なぜ神は御子を私たちのために贖いの供え物とされたのでしょうか。それは、このことによって、私たちの罪が贖われて(罪の罰がなされる)、そのおかげで私たちは正しく義なる者とされるからです。人間は自分が犯した罪に対して、その罪を償わねばなりません。つまり罪の清算です。それが私たちの生の終わりに待っています。神は愛のお方ですから、赦すという愛の行為をしたいのですが、神は同時に義なるお方でもあります。罪に対してはその裁きをしなければならず、悪を見逃すという不正義(正しくないこと)はできないのです。悪という不正義を、不問にして見逃すような不完全な救いでは全く意味がありません。このアンビバレントの状態にあった神は、考えた末に、その償いを御自分で用意されたのです。
ヨハネが「ここに愛がある」と語った「ここ」というのはイエスによる十字架です。十字架につけられた御子イエスは、神が備えられた、私たちの罪に対する贖いの供え物です。苦しみと呪いの十字架につけられたイエスを見て、私たちは自分の罪の恐ろしさと同時に、私たちに対する神の愛の確かさ、大きさ、深さを覚えます。私たちは、ここに、本当の愛があるとわかるのです。
イエスが十字架に架けられたのは神がなさったことです。私たちの罪を裁かねばならない義なる神に対して、罪のない御子イエスが仲保者となってくださったのです。これは神のみ業です。神が私たちに何か価値を見出してくださったのなら、これを愛の行為として少しは理解することができるかもしれません。また私たち人間が神を心から信じて愛していたのなら、この犠牲は不思議ではないかもしれません。
しかし、神は私たち人間が利己的で愛のない罪人だと知っておられるのです。ですから、まさにこの御子イエスの出来事は愛の奇跡です。イエスは私たちが正しいから死んでくださったのではなく、その逆に私たちが罪人であるが故に死んでくださったのです。聖書には、神はイエスによってご自分を表されたということが各所に出てきますが、その真の意味は、十字架に架けられたイエスによって神が私たちを愛していてくださることがはっきりわかる、ということです。
神を知っているだけでは私たちは人を愛することはできません。哲学は愛について考えますし、神学は神について研究します。しかし、人を愛するということの本当の意味は、神が私を愛してくださっていることを、身を持って経験した者だけがわかるのではないでしょうか。神がご自身を私に与えてくださったことを信じる時、私たちも自分自身を神のために、また人のために、捧げることができるようになるのです。私たちはお金儲けのため、自己満足のため、人に褒められるために人を愛することはできません。しかし、私たちのためにご自身を捧げてくださった神のためなら、喜んで人を愛することができるのです。
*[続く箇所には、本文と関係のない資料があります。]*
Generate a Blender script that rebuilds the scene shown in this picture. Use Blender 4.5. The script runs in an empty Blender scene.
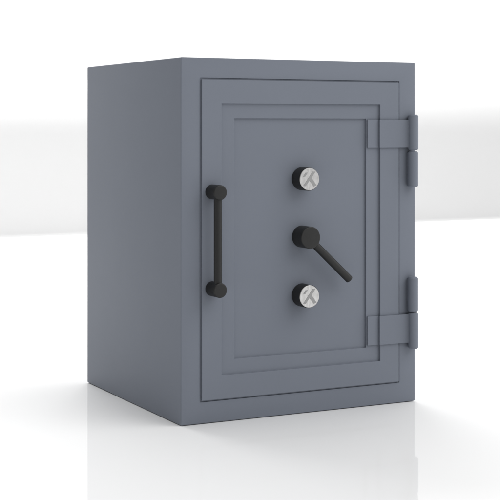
import bpy, bmesh, math
from mathutils import Vector, Matrix

scene = bpy.context.scene
col = scene.collection
MM = 0.001
W, DP, H = 531.6 * MM, 506 * MM, 700 * MM      # the safe: width, depth, height

# ---------------------------------------------------------------- materials
def mat(name, color, rough, metallic=0.0, spec=0.5, noise=0.0, nscale=40, bump=0.0, bscale=900, stretch=None):
    m = bpy.data.materials.new(name); m.use_nodes = True
    nt = m.node_tree; b = nt.nodes['Principled BSDF']
    b.inputs['Base Color'].default_value = (*color, 1)
    b.inputs['Roughness'].default_value = rough
    b.inputs['Metallic'].default_value = metallic
    b.inputs['Specular IOR Level'].default_value = spec
    tc = nt.nodes.new('ShaderNodeTexCoord')
    src = tc.outputs['Object']
    if stretch:
        mp = nt.nodes.new('ShaderNodeMapping'); mp.inputs['Scale'].default_value = stretch
        nt.links.new(src, mp.inputs['Vector']); src = mp.outputs['Vector']
    if noise:
        n = nt.nodes.new('ShaderNodeTexNoise'); n.inputs['Scale'].default_value = nscale
        n.inputs['Detail'].default_value = 4
        nt.links.new(src, n.inputs['Vector'])
        mr = nt.nodes.new('ShaderNodeMapRange')
        mr.inputs['To Min'].default_value = 1 - noise; mr.inputs['To Max'].default_value = 1 + noise
        nt.links.new(n.outputs['Fac'], mr.inputs['Value'])
        vm = nt.nodes.new('ShaderNodeVectorMath'); vm.operation = 'SCALE'
        vm.inputs[0].default_value = color
        nt.links.new(mr.outputs['Result'], vm.inputs['Scale'])
        nt.links.new(vm.outputs['Vector'], b.inputs['Base Color'])
    if bump:
        n2 = nt.nodes.new('ShaderNodeTexNoise'); n2.inputs['Scale'].default_value = bscale
        n2.inputs['Detail'].default_value = 2
        nt.links.new(src, n2.inputs['Vector'])
        bp = nt.nodes.new('ShaderNodeBump'); bp.inputs['Strength'].default_value = bump
        bp.inputs['Distance'].default_value = 0.0004
        nt.links.new(n2.outputs['Fac'], bp.inputs['Height'])
        nt.links.new(bp.outputs['Normal'], b.inputs['Normal'])
    return m

PAINT = mat('blue_grey_paint', (0.18, 0.198, 0.235), 0.5, spec=0.12, noise=0.03, nscale=6, bump=0.05, bscale=500)
BLACK = mat('black_satin_metal', (0.015, 0.015, 0.0148), 0.45, spec=0.36, noise=0.08, nscale=60, bump=0.04, bscale=1200)
SILVER = mat('brushed_silver', (0.57, 0.565, 0.56), 0.3, metallic=0.9, noise=0.34, nscale=260, bump=0.25,
             bscale=700, stretch=(1, 1, 0.35))
ENGRAVE = mat('engraved_silver', (0.31, 0.31, 0.31), 0.5, metallic=0.5, noise=0.1, nscale=300)

# ---------------------------------------------------------------- helpers
def finish(name, bm, m, parent=None, loc=(0, 0, 0), smooth=True, ang=32):
    bmesh.ops.recalc_face_normals(bm, faces=bm.faces)
    me = bpy.data.meshes.new(name); bm.to_mesh(me); bm.free()
    me.materials.append(m)
    o = bpy.data.objects.new(name, me); col.objects.link(o)
    if parent: o.parent = parent
    o.location = loc
    if smooth:
        me.polygons.foreach_set('use_smooth', [True] * len(me.polygons))
        me.set_sharp_from_angle(angle=math.radians(ang))
    return o

def bevel_mod(o, w, seg=3, ang=30):
    b = o.modifiers.new('bevel', 'BEVEL'); b.width = w * MM; b.segments = seg
    b.limit_method = 'ANGLE'; b.angle_limit = math.radians(ang); b.harden_normals = True
    return o

def rings(profile_rects, bm):
    """nested rectangles (x0,z0,x1,z1,y) joined into a stepped skin; the last one is capped"""
    loops = []
    for x0, z0, x1, z1, y in profile_rects:
        loops.append([bm.verts.new((x * MM, y * MM, z * MM)) for x, z in ((x0, z0), (x1, z0), (x1, z1), (x0, z1))])
    for a, b in zip(loops, loops[1:]):
        for i in range(4):
            j = (i + 1) % 4
            bm.faces.new((a[i], a[j], b[j], b[i]))
    return loops

def lathe_y(profile, seg=64):
    """profile of (radius, y) turned round the Y axis, closed at both ends"""
    bm = bmesh.new(); ls = []
    for r, y in profile:
        ls.append([bm.verts.new((r * MM * math.cos(2 * math.pi * k / seg), y * MM, r * MM * math.sin(2 * math.pi * k / seg)))
                   for k in range(seg)])
    for a, b in zip(ls, ls[1:]):
        for k in range(seg):
            j = (k + 1) % seg
            bm.faces.new((a[k], a[j], b[j], b[k]))
    bm.faces.new(ls[0]); bm.faces.new(ls[-1])
    return bm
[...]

私たちの生活を考えてみるなら、本当に人に愛された人は、真に人を愛することができます。また本当に人に信頼されたことのある人は、人を信頼することができます。もし私たちが人を愛することができないというのならば、それは誰からも愛されたことがないからかもしれません。しかしすべての人はこんなにも神から愛されているのに、それがわからずに気づいていないからだともいうことができます。クリスマスは、あなたのために、あなたを誰よりも愛しておられる神の御子イエスがこの世に来てくださった素晴らしい日です。独り子をさえも与えてくださった神の愛がすべての人の心に豊かに宿りますよう、心から祈り願っております。